Given data:
>>
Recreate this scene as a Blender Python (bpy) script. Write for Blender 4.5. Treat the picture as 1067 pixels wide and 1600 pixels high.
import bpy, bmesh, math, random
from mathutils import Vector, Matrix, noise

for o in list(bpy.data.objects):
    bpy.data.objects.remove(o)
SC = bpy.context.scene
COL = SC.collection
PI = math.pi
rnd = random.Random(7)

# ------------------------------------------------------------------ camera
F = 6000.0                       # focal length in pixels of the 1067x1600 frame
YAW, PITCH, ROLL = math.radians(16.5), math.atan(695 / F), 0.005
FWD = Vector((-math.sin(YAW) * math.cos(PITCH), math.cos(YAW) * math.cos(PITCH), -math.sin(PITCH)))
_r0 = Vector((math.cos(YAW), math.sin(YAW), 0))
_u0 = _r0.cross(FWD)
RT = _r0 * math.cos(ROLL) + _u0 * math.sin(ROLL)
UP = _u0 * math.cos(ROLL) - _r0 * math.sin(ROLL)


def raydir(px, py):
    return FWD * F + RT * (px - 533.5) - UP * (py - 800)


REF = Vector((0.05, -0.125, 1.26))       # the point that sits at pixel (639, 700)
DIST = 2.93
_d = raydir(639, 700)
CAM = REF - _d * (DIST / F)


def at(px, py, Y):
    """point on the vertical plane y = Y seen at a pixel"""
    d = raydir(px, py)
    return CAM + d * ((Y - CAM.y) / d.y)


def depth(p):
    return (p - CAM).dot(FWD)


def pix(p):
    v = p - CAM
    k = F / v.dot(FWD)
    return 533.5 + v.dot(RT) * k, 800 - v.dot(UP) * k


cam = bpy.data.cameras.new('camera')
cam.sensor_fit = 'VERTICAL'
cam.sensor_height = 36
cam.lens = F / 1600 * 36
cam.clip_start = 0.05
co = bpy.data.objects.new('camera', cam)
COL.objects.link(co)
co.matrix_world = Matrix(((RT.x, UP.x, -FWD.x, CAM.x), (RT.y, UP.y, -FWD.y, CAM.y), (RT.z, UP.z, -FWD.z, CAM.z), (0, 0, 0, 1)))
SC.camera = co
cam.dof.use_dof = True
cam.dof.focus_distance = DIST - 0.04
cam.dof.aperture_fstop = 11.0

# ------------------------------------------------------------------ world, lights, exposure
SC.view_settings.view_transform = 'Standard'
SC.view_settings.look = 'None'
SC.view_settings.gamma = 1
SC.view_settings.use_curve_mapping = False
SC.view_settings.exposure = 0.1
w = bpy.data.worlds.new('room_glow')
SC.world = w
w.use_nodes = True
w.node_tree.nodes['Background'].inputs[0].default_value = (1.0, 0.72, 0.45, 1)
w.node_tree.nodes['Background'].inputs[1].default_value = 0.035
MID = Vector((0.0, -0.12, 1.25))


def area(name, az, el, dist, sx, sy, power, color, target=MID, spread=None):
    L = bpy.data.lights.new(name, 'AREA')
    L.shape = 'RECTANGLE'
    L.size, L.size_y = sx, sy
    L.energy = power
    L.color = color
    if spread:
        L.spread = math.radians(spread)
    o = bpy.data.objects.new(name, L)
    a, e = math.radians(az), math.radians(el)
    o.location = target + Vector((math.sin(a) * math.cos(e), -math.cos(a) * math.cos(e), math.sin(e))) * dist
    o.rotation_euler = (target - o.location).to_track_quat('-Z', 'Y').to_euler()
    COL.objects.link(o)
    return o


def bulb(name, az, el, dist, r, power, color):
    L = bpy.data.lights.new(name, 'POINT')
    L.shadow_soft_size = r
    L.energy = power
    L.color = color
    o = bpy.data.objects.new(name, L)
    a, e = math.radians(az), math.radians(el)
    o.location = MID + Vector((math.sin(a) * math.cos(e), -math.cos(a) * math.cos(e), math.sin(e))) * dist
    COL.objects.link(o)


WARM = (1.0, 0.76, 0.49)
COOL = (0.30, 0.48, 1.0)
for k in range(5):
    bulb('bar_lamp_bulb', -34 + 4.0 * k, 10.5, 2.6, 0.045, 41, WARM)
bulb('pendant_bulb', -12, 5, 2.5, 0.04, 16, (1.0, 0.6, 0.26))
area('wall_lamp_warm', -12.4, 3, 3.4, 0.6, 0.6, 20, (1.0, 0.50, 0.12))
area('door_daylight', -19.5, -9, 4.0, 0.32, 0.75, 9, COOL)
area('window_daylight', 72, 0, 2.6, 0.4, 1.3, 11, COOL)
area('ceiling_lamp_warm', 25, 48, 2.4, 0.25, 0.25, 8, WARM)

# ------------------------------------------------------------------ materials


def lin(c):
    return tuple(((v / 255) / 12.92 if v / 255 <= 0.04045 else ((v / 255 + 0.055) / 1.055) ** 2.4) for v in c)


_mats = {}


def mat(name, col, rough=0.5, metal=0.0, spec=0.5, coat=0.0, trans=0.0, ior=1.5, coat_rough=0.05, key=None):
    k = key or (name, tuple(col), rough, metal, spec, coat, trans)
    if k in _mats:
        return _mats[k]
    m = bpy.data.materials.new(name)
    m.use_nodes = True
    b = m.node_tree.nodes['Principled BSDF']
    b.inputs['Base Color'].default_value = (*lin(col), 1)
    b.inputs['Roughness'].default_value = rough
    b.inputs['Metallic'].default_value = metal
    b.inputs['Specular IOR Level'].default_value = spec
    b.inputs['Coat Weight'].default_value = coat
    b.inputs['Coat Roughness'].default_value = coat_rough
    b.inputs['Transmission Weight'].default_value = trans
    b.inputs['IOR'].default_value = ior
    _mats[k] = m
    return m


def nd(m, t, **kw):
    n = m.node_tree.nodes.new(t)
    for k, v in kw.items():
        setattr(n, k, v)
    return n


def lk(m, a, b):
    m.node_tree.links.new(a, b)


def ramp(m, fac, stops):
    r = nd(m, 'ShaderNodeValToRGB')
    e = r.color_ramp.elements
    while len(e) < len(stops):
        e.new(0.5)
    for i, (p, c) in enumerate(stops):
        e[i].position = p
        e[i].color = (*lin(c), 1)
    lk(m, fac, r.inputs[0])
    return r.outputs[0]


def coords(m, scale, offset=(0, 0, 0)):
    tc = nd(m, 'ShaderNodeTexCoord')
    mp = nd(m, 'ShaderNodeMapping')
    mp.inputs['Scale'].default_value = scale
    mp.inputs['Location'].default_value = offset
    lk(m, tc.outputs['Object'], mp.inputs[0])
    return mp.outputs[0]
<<
Work to be completed: Go through the data above and find the lines with the word "scene". Copy each of those lines.

Exercise response:
Recreate this scene as a Blender Python (bpy) script. Write for Blender 4.5. Treat the picture as 1067 pixels wide and 1600 pixels high.
SC = bpy.context.scene